Relief all round as super-subs inspire Leitrim victory

More dominant than the score-line would suggest; the relief & smiles that greeted the final whistle summed up Leitrim’s feelings as they did just enough to carve out a deserved Connacht Senior Championship victory in Ruislip’s Emerald Grounds last Sunday.

More dominant than the score-line would suggest; the relief & smiles that greeted the final whistle summed up Leitrim’s feelings as they did just enough to carve out a deserved Connacht Senior Championship victory in Ruislip’s Emerald Grounds last Sunday.

Leitrim 0-12 London 1-8

With London threatening to record only their second ever Provincial championship success at halftime as they led by three points, Leitrim’s young team stood up when it counted most and edged their way into a semi-final meeting with Mayo thanks a powerful finish against a wilting London.

In true Leitrim fashion, the Green & Gold didn’t make it easy for themselves as they kicked a succession of wides in the second half that would have put a far more accurate reflection on their dominance but as the pressure rose in the final minutes, the tension seeping from the stands on the field, Leitrim did what they had to do.

On a day made for graft rather than flair, for character above style, Leitrim did what they have done all year – they worked ferociously hard, never gave up and kept doing the good things that eventually earned them their just reward.

And if as written in some farfetched script, the introduction of second half subs and Leitrim championship debutants Enda Williams and Shane Moran turned the tide most definitely in Leitrim’s favour just as the Exiles were beginning to believe that this was finally their day.

The fairytale aspect of both players impacts are easy to understand – Williams, transferred from his native county who were in action in Croke Park, made an immediate impact with a fabulous cross-field pass to set up Man of the Match Emlyn Mulligan for a great score.

And not to be out-done, just seconds after arriving on the field, young Shane Moran set up Williams for a vital point; later sweeping over a magnificent point to finally level the scores with four minutes to go!

But what both most urgently brought to the Leitrim challenge was a greater physicality – Moran broke up a lot of ball and field well while a shuddering challenge of Williams on a London attacker that not only stopped the attack but won the ball back.

The momentum that both changes generated, a timely and astute switch by Brian Breen & George Dugdale, were the winning of this game – London made a raft of changes but none generated the same impact that the arrival of the Leitrim pair did.
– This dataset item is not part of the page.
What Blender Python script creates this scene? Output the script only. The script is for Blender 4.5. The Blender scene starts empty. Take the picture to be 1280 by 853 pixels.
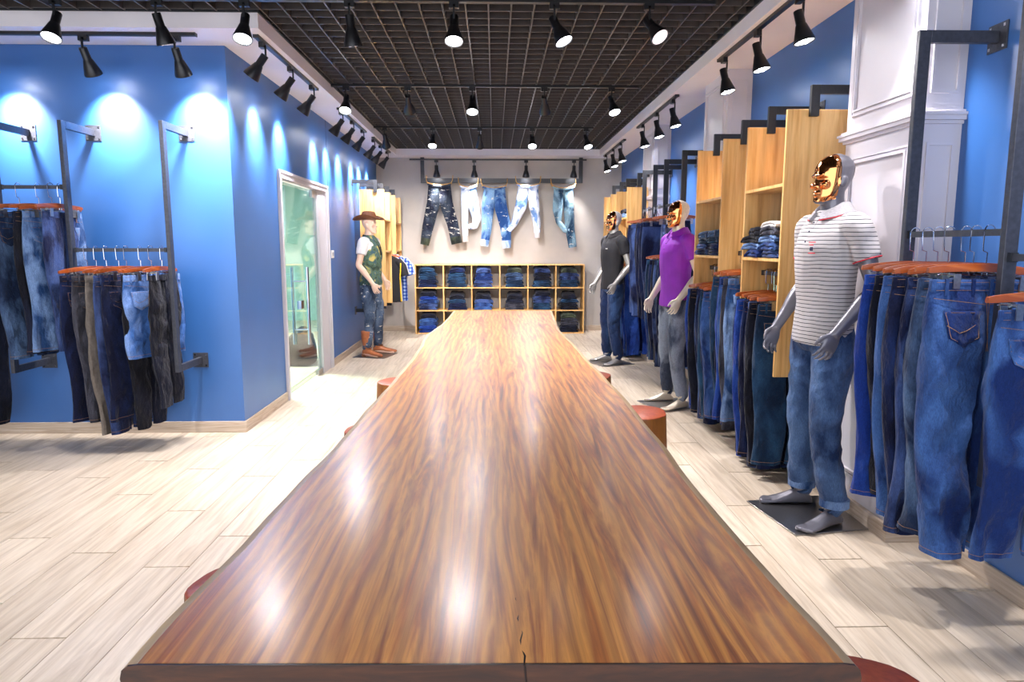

It was far from a one man show – man of the match Emlyn Mulligan gave another timely reminder of what he can do with time and half an inch of space, scoring a fabulous array of points that kept Leitrim ticking over when things weren’t looking good.

But for me, man of the match could have gone to either Paul Brennan or Paddy Maguire.

Brennan was simply immense in winning the “dirty” ball, breaking forward and carrying the game to London. The Melvin Gaels man worked his socks off in defence and attack and broke up countless London attacks.

Captain Paddy Maguire shepparded a, at times shaky, Leitrim back-line through a difficult encounter. With greasy ball and very slippery conditions, Leitrim’s full-back line looked in danger at times but when the pressure was on in the second half, Maguire led a charge that kept London scoreless for long periods.

Credit too to the many players who ensured that London’s expected midfield dominance came to nothing – Darren Sweeney, Wayne McKeon, Brennan, Paddy McGowan, Shane Moran and Daniel Lowe all worked their socks off to ensure that London and Lorcan Mulvey in particular couldn’t gain the foot-hold they needed.

In truth, Leitrim more than matched the London challenge through-out the game, apart from two ten minute spells. The first, at the very beginning of the game, saw London crucially kick just one point and five bad wides that could have spelt trouble.

Ten minutes, either side of halftime, raised the spectre of defeat but London, despite a whole-hearted effort, never created the sort of chances they needed to pull off a victory.

Managers Brian Breen & George Dugdale deserve great credit for the victory, particularly when the pressure was so high – their team was full of running at the final whistle, they were very well organised and when action was needed, swift and decisive changes helped to ultimately secure victory.

Next up in Mayo but that is for another day – Leitrim’s players, management and County Board deserve to bask in some satisfaction. This was not a day for the faint hearted and the Leitrim players came through a stern test of their character.

With London presenting a formidable challenge, it would have been easy to fold after all the losses of players during the past three years but instead, Leitrim met that challenge head on and answered.

The pressure they were under was palpable in Ruislip – a thick air of tension hung over the Emerald Grounds and it never truly left until referee Rory Hickey sounded his final whistle.

Tension like that can break you but it can also make you and the victory last Sunday could be the making of this young Leitrim team. They still have a long way to go and Mayo pose a very different test but this Leitrim team took a big step in it’s development in Ruislip last Sunday and that is all we can ask.